Thursday, September 20, 2012

Thursday Links

  • The arresting comparison above is of the main Chinese stock market index with the Japanese one, and comes via Sober Look.
  • ConservAmerica is an organization trying to make the Republican Party greener and promote the conservative tradition of environmental protection.  I don't fully agree with their positions, but it still seems worthy to be trying to bring the GOP to a more sane place on the environment than it currently is in.
  • Sea ice minimum in?  Staring at this graph, that looks like it could well be right, but I wouldn't rule out the possibility of a last little jog down.
  • Scientist Julienne Stroeve just came back from a voyage through the sea ice and reported they could only find one floe big enough to moor to, and that one broke in half while they were moored to it.
  • Siemens cutting a third of the jobs in its US wind business due to lack of new orders.
  • $4/gallon?  Been there, done that.
  • Excellent slides from a July 2012 presentation on drought by Aiguo Dai in Beijing.  Note Prof Dai says: 
Larger warming over land than over ocean leads to - larger PE increases over land than over ocean - increases in water vapor transport from oceans can not match atmospheric demand over land -> drier conditions over land.
This is a suggestion I made earlier - but in email I had with him at the beginning of 2012 he didn't confirm it - so I'm happy to see him do so here.

This graph was also particularly interesting - suggesting that recent improvements to latest climate models (CMIP5 vs CMIP3) haven't changed the answer much:

And:
The current dry conditions in the U.S. may last and worsen during the next 20 yrs as the IPO cold phase persists and global warming continues.

3 comments:

Oale said...

the prevalence of the dry areas over the wet areas despite the rising atmospheric water vapor content is because of the on-going imbalance of the energy budget of the earth, that ism the water vapor stays in the atmosphere a bit longer in 'energy overdose', Iäll presume? Or is it calculated from the continents part only? Then it would need a bit different and more detailed explanation,

Greg said...

The Sober Look piece was interesting. As well as its political situation, China's economy is starting to look a bit shaky.

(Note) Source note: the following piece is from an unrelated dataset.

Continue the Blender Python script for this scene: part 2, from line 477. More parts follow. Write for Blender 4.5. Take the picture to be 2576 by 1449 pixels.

The fallout is starting to spread: BHP to shelve its Red Hill coalmine.

"[As well as this announcement] ... BHP has already in the past six months announced 1700 jobs would be lost as two mines closed and that it would not go ahead with the already approved (but not started) Peak Downs expansion.

... BHP does not believe medium and long-term global demand is as strong as it once did and thinks US exports in response to any high prices will cap future price rises."

buck smith said...

With respect to Artic sea ice, I think alarm shoudl be tempered by the fact that Antartic ice and sea ice is at its recorded maximum. The southern hemishpere by virtue of being mostly Ocean is climatically less volatile and a better palce to measure global temerpature and trends.

I also beleive the risks due to rising temperatures should compared against the risks (including enironmental costs) that stem from not having large amounts of cheap energy available worldwide and the risks assocaited with a war between or by large militaries over access to energy resources.